## START Task input

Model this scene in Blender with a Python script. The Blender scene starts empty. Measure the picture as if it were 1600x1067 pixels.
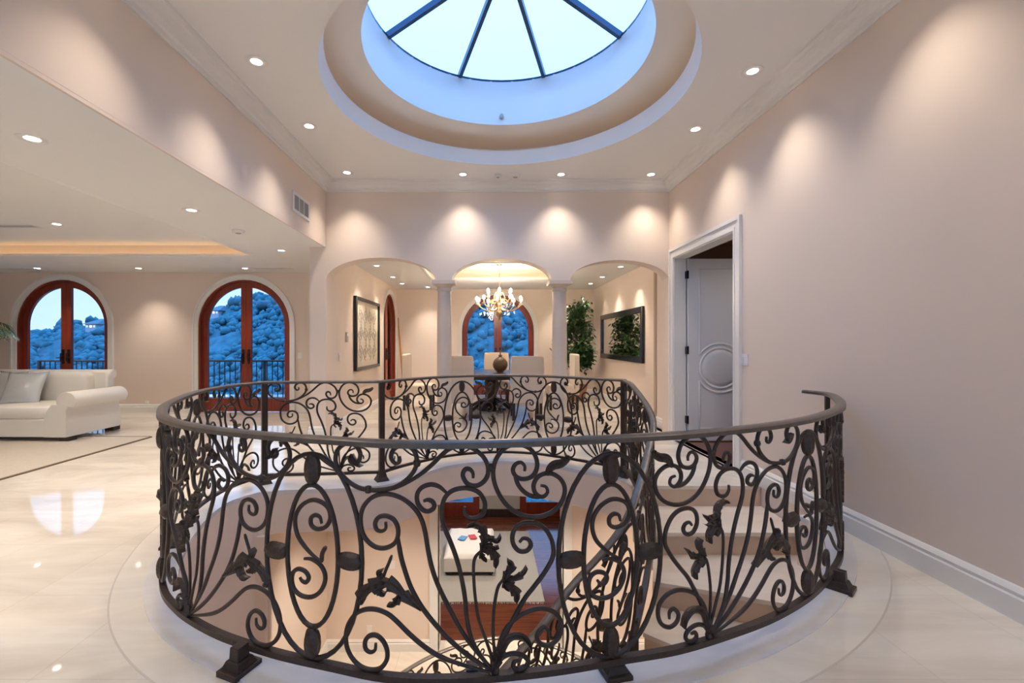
import bpy, bmesh, math, random
from mathutils import Vector, Matrix
from mathutils.geometry import tessellate_polygon
random.seed(7)
PI = math.pi
sc = bpy.context.scene
COL = sc.collection
CAM_H = 1.355

P_HALL, P_SIT, P_DIN, P_LOW, P_CHAN, LED_A, LED_B = (50, 62, 70, 130, 60, 3.6, 4)
# ------------------------------------------------------------------ materials
def material(name, col, rough=.5, metal=0., noise=None, bump=None, spec=.5, coat=0., sheen=0., emit=None, es=0., noise2=None):
    m = bpy.data.materials.new(name); m.use_nodes = True
    nt = m.node_tree; b = nt.nodes['Principled BSDF']
    b.inputs['Base Color'].default_value = (*col, 1); b.inputs['Roughness'].default_value = rough
    b.inputs['Metallic'].default_value = metal; b.inputs['Specular IOR Level'].default_value = spec
    b.inputs['Coat Weight'].default_value = coat; b.inputs['Coat Roughness'].default_value = .05
    b.inputs['Sheen Weight'].default_value = sheen
    if emit: b.inputs['Emission Color'].default_value = (*emit, 1); b.inputs['Emission Strength'].default_value = es
    tc = nt.nodes.new('ShaderNodeTexCoord')
    if noise:
        scale, amt, col2 = noise
        n = nt.nodes.new('ShaderNodeTexNoise'); n.inputs['Scale'].default_value = scale; n.inputs['Detail'].default_value = 5
        r = nt.nodes.new('ShaderNodeValToRGB'); r.color_ramp.elements[0].position = .5 - .5 * amt; r.color_ramp.elements[1].position = .5 + .5 * amt
        r.color_ramp.elements[0].color = (*col, 1); r.color_ramp.elements[1].color = (*col2, 1)
        nt.links.new(tc.outputs['Object'], n.inputs['Vector']); nt.links.new(n.outputs['Fac'], r.inputs['Fac'])
        nt.links.new(r.outputs['Color'], b.inputs['Base Color'])
    if bump:
        scale, st = bump
        n = nt.nodes.new('ShaderNodeTexNoise'); n.inputs['Scale'].default_value = scale; n.inputs['Detail'].default_value = 4
        bp = nt.nodes.new('ShaderNodeBump'); bp.inputs['Strength'].default_value = st; bp.inputs['Distance'].default_value = .02
        nt.links.new(tc.outputs['Object'], n.inputs['Vector']); nt.links.new(n.outputs['Fac'], bp.inputs['Height'])
        nt.links.new(bp.outputs['Normal'], b.inputs['Normal'])
    return m

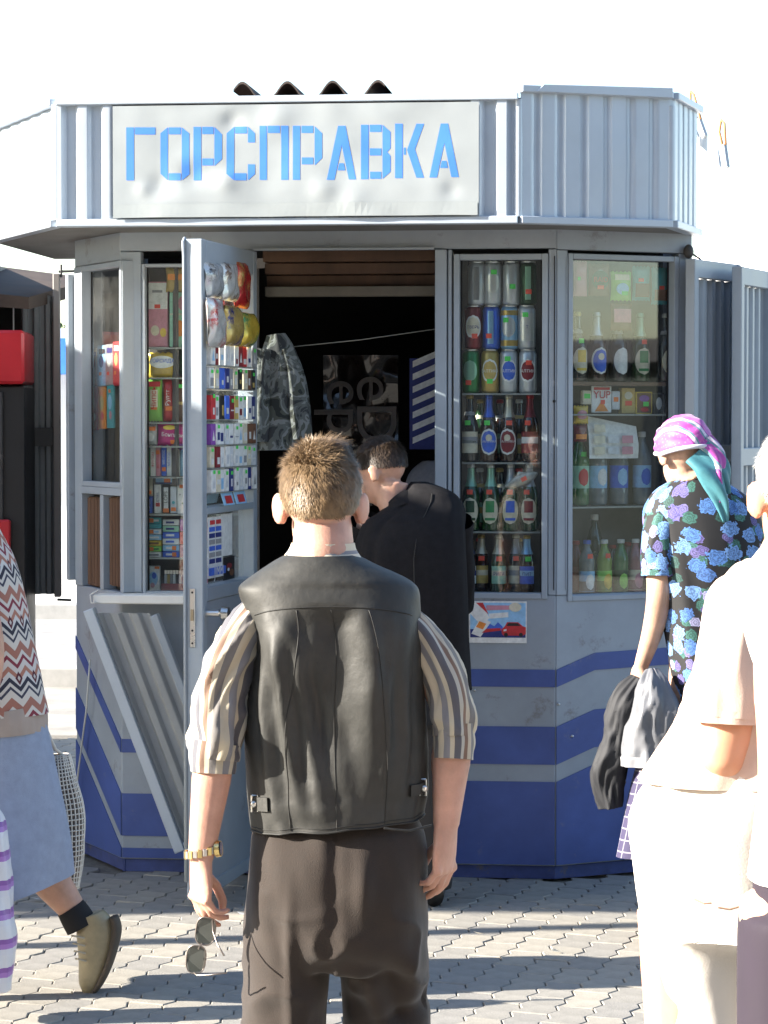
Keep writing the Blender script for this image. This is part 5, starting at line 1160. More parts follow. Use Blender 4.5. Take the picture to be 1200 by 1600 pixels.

## END Task input

Directions ▸ Pick out the lines above that hold the string "scene" and show them.

Result for this task ▸
Model this scene in Blender with a Python script. The Blender scene starts empty. Measure the picture as if it were 1600x1067 pixels.
sc = bpy.context.scene